WHAT YOU ARE ASKED TO DO - Copy out all lines carrying the word "were".

____ INFORMATION SUPPLIED

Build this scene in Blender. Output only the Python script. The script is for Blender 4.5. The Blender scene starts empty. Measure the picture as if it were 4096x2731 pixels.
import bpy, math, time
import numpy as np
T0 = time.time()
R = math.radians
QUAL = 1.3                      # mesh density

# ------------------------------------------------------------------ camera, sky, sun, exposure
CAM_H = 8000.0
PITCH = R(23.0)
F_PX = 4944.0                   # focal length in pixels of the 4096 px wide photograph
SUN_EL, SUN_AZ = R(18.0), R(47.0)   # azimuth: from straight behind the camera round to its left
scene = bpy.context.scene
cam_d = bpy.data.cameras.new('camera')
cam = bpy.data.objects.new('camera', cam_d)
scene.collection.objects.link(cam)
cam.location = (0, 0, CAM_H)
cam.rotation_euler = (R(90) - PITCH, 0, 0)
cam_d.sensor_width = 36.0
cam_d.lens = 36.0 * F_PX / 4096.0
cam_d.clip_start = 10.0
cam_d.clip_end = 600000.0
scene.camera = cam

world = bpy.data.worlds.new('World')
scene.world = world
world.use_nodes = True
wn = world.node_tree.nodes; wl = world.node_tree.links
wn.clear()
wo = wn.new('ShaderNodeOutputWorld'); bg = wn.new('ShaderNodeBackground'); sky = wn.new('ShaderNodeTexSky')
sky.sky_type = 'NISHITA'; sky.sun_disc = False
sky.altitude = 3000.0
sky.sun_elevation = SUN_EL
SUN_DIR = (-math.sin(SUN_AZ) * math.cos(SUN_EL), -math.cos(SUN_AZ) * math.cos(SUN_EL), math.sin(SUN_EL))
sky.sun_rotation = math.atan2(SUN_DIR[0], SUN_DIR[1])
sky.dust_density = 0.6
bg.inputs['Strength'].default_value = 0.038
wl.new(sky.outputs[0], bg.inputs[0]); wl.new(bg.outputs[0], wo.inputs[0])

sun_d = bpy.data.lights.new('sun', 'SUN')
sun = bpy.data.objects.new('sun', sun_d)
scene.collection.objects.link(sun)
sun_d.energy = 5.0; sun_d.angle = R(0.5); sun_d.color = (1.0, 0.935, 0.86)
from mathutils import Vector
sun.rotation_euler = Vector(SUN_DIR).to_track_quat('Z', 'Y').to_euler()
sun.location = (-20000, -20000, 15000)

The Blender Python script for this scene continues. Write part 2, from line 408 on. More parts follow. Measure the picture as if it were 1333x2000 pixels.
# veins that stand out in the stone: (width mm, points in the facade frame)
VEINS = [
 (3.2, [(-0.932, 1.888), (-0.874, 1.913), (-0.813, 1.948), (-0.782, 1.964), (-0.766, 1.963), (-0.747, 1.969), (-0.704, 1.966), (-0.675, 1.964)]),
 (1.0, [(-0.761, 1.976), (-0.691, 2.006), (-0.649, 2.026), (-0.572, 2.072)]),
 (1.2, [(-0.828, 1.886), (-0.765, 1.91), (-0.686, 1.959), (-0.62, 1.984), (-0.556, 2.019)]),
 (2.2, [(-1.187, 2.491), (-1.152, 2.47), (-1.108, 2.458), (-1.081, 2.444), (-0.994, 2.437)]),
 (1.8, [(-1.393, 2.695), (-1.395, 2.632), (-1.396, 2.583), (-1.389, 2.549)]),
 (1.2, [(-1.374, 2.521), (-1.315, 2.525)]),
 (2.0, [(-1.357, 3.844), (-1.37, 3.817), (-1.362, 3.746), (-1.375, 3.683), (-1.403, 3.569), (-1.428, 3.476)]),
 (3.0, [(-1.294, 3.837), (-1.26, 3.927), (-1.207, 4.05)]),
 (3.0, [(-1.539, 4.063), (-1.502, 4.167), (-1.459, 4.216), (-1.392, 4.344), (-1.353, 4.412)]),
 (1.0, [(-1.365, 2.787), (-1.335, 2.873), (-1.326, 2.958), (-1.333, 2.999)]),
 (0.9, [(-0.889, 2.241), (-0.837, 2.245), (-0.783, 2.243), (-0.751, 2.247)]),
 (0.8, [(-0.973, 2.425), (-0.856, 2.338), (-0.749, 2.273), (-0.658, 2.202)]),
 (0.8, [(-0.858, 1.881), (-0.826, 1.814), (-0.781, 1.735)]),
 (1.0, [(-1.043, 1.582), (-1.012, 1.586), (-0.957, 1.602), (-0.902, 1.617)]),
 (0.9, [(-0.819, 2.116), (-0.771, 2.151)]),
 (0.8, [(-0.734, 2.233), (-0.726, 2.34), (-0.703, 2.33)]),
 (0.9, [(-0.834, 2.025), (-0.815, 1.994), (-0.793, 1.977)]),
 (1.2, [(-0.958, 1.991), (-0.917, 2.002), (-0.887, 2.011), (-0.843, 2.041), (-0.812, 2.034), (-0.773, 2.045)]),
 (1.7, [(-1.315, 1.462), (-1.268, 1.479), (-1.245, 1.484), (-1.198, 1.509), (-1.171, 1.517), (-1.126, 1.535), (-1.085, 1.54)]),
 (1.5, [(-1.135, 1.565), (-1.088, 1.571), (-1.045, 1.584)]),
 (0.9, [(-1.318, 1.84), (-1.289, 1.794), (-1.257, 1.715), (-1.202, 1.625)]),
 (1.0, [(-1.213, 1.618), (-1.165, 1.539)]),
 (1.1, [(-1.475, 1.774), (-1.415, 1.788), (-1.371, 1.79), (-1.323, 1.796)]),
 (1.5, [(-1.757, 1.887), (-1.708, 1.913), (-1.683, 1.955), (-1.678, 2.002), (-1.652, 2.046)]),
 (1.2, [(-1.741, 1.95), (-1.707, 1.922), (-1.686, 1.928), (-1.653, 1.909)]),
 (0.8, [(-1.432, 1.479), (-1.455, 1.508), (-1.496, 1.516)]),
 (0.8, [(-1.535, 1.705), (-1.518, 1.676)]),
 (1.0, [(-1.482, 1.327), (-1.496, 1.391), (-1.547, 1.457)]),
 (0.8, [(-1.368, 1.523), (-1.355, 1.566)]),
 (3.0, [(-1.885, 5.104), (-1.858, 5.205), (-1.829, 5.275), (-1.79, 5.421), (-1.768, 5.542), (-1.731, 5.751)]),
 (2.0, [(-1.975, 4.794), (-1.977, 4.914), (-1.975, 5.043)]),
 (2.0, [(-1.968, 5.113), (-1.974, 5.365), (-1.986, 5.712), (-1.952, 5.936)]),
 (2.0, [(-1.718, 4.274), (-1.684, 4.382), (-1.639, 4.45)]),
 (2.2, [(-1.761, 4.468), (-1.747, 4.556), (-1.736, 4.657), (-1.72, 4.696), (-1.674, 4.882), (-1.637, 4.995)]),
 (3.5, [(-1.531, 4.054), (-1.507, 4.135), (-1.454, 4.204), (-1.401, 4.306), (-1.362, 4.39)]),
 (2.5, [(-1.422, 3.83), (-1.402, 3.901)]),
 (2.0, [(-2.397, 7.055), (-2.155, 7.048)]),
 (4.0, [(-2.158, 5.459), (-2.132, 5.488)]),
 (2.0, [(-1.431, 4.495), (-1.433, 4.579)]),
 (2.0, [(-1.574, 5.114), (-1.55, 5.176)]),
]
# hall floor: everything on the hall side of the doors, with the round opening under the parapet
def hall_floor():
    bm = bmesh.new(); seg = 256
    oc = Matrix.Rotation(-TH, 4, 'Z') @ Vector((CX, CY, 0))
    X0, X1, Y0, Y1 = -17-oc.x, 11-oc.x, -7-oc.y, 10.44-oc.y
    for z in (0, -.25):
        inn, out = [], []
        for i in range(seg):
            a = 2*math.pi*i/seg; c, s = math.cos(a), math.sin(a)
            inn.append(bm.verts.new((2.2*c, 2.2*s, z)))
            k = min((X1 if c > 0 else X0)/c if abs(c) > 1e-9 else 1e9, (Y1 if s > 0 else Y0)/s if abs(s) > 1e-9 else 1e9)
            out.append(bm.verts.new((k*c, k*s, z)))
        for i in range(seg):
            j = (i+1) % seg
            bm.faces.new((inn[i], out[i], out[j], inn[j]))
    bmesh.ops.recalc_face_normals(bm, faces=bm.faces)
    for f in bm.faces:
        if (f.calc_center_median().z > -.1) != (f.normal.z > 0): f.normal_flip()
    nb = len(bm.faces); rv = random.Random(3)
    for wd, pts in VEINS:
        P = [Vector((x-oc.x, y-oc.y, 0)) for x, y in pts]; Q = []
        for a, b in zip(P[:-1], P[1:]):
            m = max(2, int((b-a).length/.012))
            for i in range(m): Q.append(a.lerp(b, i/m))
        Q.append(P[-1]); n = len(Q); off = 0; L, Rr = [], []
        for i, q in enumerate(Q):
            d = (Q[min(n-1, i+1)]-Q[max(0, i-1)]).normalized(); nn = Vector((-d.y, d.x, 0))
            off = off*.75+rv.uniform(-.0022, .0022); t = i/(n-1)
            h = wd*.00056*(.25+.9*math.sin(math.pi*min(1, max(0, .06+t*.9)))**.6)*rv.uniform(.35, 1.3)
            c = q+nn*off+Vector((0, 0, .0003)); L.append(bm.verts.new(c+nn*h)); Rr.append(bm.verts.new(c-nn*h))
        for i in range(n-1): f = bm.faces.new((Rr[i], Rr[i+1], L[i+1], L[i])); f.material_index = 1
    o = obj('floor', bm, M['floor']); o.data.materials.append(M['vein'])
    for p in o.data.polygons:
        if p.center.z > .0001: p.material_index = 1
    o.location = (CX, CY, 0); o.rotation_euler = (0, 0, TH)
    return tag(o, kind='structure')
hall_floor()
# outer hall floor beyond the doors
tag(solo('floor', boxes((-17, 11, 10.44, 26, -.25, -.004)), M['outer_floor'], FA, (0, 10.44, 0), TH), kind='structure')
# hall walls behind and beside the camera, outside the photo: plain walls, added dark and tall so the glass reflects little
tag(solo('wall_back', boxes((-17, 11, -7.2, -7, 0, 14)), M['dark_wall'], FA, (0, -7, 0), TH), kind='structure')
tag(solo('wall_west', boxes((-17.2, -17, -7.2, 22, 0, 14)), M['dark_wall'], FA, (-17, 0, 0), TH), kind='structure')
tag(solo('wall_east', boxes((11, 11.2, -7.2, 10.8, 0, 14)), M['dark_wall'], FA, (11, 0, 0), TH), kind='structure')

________

EXERCISE SOLUTION -
Build this scene in Blender. Output only the Python script. The script is for Blender 4.5. The Blender scene starts empty. Measure the picture as if it were 4096x2731 pixels.
The Blender Python script for this scene continues. Write part 2, from line 408 on. More parts follow. Measure the picture as if it were 1333x2000 pixels.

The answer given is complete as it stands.